Asrın Hukuk Bürosu, PKK lideri Abdullah Öcalan ile yapılan avukat görüşmesine ilişkin açıklama yaptı.
Açıklamada, Öcalan’ın, “Kürtlere yer açmaya çalışıyorum gelin Kürt sorununu çözelim. Bir haftada çatışma durumunu, ihtimalini ortadan kaldırırım diyorum. Ben çözerim, kendime güveniyorum, çözüm için hazırım. Ancak devlet de, devlet aklı da gereğini yapmalıdır” dediği belirtildi.
Asrın Hukuk Bürosu’nun Twitter hesabı üzerinden dün gerçekleşen görüşmeye dairi yapılan açıklama şöyle:
“Müvekkilimiz Sayın Abdullah Öcalan ile 07.08.2019 tarihinde bir görüşme gerçekleştirmiş bulunuyoruz.

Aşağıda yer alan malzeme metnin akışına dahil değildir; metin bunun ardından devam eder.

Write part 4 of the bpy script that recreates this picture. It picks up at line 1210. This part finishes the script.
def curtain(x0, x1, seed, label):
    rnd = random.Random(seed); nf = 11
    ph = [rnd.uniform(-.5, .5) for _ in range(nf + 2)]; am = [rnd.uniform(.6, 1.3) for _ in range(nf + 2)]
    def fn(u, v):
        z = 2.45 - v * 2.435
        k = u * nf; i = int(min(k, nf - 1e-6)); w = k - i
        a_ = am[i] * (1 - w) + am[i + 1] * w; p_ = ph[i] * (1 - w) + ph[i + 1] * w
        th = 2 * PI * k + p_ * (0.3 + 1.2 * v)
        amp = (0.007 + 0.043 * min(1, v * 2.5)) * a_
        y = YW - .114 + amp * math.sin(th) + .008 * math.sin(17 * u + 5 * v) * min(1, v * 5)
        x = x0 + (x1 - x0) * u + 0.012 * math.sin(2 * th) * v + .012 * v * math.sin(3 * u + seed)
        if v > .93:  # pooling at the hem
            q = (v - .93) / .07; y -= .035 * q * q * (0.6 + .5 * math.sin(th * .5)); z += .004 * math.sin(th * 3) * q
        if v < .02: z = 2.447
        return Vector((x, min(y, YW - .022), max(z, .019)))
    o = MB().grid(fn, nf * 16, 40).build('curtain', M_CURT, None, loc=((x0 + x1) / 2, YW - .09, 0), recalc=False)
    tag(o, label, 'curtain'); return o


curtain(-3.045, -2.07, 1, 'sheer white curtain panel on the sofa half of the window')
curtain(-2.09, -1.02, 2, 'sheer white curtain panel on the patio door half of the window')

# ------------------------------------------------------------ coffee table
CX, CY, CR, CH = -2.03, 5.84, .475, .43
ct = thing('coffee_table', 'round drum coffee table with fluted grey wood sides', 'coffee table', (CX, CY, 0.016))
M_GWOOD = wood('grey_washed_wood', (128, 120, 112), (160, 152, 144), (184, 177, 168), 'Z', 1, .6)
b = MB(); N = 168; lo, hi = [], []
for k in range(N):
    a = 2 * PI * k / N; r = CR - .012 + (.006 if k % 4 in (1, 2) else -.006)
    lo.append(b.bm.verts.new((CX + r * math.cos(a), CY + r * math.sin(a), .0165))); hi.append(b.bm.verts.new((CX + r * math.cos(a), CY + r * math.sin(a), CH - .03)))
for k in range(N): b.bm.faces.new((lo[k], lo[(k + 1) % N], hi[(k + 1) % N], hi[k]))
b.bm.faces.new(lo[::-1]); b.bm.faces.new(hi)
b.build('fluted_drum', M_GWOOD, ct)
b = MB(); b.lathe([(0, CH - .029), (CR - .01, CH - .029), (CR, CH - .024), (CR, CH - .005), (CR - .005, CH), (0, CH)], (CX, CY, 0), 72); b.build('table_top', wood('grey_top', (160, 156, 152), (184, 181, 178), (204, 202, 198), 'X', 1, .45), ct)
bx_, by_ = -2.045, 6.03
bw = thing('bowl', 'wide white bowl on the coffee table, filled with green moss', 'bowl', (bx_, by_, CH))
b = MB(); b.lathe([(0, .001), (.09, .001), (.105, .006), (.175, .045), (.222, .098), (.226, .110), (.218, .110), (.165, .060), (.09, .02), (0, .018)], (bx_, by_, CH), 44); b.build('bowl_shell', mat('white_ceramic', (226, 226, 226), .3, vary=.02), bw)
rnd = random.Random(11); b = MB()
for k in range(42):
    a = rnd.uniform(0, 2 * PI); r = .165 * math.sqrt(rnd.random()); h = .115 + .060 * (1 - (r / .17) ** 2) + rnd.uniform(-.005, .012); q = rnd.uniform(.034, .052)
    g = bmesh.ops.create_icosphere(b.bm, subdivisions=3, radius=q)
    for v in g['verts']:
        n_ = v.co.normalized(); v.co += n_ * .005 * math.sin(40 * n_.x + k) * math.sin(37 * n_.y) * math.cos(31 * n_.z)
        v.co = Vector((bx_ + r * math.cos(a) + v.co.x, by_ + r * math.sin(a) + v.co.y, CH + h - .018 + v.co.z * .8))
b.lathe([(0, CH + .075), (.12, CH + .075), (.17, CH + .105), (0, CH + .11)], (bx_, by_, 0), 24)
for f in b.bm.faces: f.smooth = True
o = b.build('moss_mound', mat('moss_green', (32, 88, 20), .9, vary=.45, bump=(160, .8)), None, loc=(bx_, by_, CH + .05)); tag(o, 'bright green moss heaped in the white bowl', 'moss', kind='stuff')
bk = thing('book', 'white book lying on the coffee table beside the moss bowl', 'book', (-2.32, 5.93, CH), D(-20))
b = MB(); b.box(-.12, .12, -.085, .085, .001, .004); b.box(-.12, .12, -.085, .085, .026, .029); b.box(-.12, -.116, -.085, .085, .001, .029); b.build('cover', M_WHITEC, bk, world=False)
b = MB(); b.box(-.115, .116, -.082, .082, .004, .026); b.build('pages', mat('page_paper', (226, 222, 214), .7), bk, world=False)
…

Sayın Öcalan’ın bu görüşmede temel gündemi; birçok başlığın yanı sıra esas olarak Türk-Kürt ilişkilerinin tarihsel gelişimi, mevcut çatışma ve savaş durumuna dönük tartışmalar olmuştur.
Ahlat ve Malazgirt’te başlayan Türk-Kürt ilişkilerinin 1921 Anayasası’na kadar gelişimini değerlendirirken bu konuda ilgili ve duyarlı tüm çevrelerin gerçekliğe uygun hareket etmeleri gerektiğini belirtmiştir. İster kendisini Kemalist, ister Yeni Osmanlıcı olarak ifade etsin her iki anlayışın da Türk-Kürt tarihine ve ilişkilerine doğru ve tutarlı yaklaşmaları gerektiğini söylemiştir.
Sayın Öcalan çatışma ve savaş politikalarındaki ısrar nedeniyle yaşanan gidişatı kaygı verici görmektedir. Kırk yıldır yaşanan insani, siyasal, ekonomik kayıplara işaret ederek bölgesel durum itibariyle aynı politikada ısrarın daha ağır sonuçlar ortaya çıkaracağını herkesin görmesi gerektiğini ifade etmiştir.
Kendisinin demokratik çözüm çabalarının Özal döneminden bugüne kontrgerilla tarafından sabote edildiğinin bilindiğini; çözüm karşıtı bu güçlerin bugün de aynı olmasa da savaş çıkaracak düzeyde bir potansiyeli taşıdıklarını söylemektedir.
Özal’ın 1993 yılında ‘savaşla çözüm olmaz’ sözüne atıfla; aynı durumun geçerliliğini korumasına rağmen bugün Özal’ın kararlığını gösterecek bir iradenin varlığını sorguladığını vurgulamıştır.
Sayın Öcalan olağanüstü bir çabayla devletin ve devlet aklının çözümlemesini yaparken; şovenist aklın ürünü olan sahte, uydurma, yalan tarihe karşı gerçek tarihe ve tarihsel Türk-Kürt ilişkilerine uygun bir şekilde Kürtlere yer açmaya çalıştığını belirtmiştir. Bu çerçevede Kürtlerin başkaca bir devlete ihtiyacı olmadığını; ancak ‘Kürtlerin bir hukuku olacak mıdır?’ diye de sorduğunu ifade etmiştir. Devamla kırk yıldır Kürtlerin özgür yaşam, özgür insan, özgür toplum arayışını gözeten bir Kürt aklını da oluşturmaya çalıştığını ifade etmiştir.
Sayın Öcalan, Özal döneminden bugüne barış ve demokrasi arayışlarını ifade ederken kendisine yönelik halen devam eden yirmi yıllık tecridin de bugün yaşanan savaşlarla ilgili olduğunu belirtmiştir. Ancak bütün zorluklarına rağmen buna karşı yirmi yıldır barış çizgisi ile direndiğini, cevap olmaya çalıştığını söylemiştir.
Bu minvalde Sayın Öcalan ‘Kürtlere yer açmaya çalışıyorum gelin Kürt sorununu çözelim. Bir haftada çatışma durumunu, ihtimalini ortadan kaldırırım diyorum. Ben çözerim, kendime güveniyorum, çözüm için hazırım. Ancak devlet de, devlet aklı da gereğini yapmalıdır’ demiştir.
Aynı zamanda bayram vesilesi ile demokrasi ve barış mücadelesine emek ve gönül veren halklarımızın bayramını kutlamıştır. Cezaevlerine özel selamlarını da iletmektedir.”